Parents and Technology

Education Technology Insights | Monday, July 08, 2019

In today’s age, it is vital for parents to learn about the technology that their kids use.    

FREMONT, CA: The concept of organizations holding meetings with parents and explaining about the technologies that their children use is not new. Back in time, a state in the U.S. became the first to supply computers to all the mid-school students from grades seven and eight, and it also required organizations to meet the parents. The meeting mainly was to share the plan for device usage before sending the personal computers home. The intention of districts to assist parents in understanding the technologies that their children use and how to monitor it at home is new.

A study by Pew Research Center showed that nearly 95 percent of teenagers had smartphone access, and about half were almost always online.
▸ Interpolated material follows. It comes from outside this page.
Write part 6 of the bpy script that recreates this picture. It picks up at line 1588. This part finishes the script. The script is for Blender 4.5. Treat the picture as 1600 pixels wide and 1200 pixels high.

Parents, on the other hand, were in constant worry of the amount of time the teens spent on the screens and so had set restrictions on the screen time.

Most of the children today use devices like tablets, Chromebooks, and laptops, and their vocabulary often includes technical terms, which may sound foreign to parents. The reason behind being unaware of the words is that parents are not always familiar with the use of common terms used in education technology. So, it is important that parents feel excited and not get intimidated by what their children learn and do.

Things Parents Want to Know:

•  It is crucial for all the parents to know and understand how the top applications used by their kids work because some apps with unmoderated and inappropriate content can direct to cyberbullying. With bullying being a part of a student’s everyday life, it is better for parents to learn about the precautions and help children without delay.

•  Knowledge about free tools that are available that allows parents to filter the internet content at home.

•  Internet safety at home helps to learn about the online risks for kids, including online sexual solicitation and the content.